Cob: avoid code with this floorplan & heating question

Amanda Peck ap615 at hotmail.com
Thu Jan 30 16:51:41 CST 2003


I sent predictable comments back to the guy for the first of the plans.

You're right.  Cob and straw-bale share some of the same design 
features--thick walls, possible roof supports outside of those walls, need 
to keep water off and out of the walls.  Cob is probably better for a lot of 
curves (although there are some round s-b buildings, and some with kind of 
unintentional curves in them).  Looking at other peoples' plans can teach 
you a whole lot.

This house is intended for use in Hawaii.  Where you can eat outside most of 
the time. Where you don't freeze dashing from one module to another.  And 
they used to sell cars without heaters or defrosters there--I had one.

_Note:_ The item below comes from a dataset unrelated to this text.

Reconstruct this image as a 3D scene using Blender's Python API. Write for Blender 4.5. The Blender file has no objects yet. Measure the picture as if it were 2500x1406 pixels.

Foundations and footings would be my question for a modular cob house in a 
temperate climate.  Whether the very long runs for heat through holes in the 
foundations would be feasible, whether you'd lose all your warmth on the 
way.  And whether the first plan on the modular house URL would have enough 
solar heating to be worth trying it. (the second one does, maybe too much 
for Hawaii, even if it is on the Big Island, maybe a few thousand feet up.  
You really do want to keep your walls warm in cooler weather with cob and 
things like slip-form concrete.

Evans suggests a hypothetical (I hope it was) in which someone on a flood 
plain at the bottom of a north-facing hill wanted a cob building that would 
be occupied only sporadically throughout the year. This would be a terrible 
situation in which to expect cob to perform anything but badly.  Modular has 
some of the same problems.


Jill's looking at this plan, wondering if it would solve some of her 
problems.

http://www.balewatch.com/480.compound.html

While the designer had strawbale in mind, the concept is exactly the same 
with cob.
Note the separation of the rooms serves two purposes: 1. to give you 
learning experience and 2. to avoid having to deal with code issues AT ALL, 
legally

My only question is: can you put the tubes under the ground to connect the 
heat source? What do you think would be the heating solution?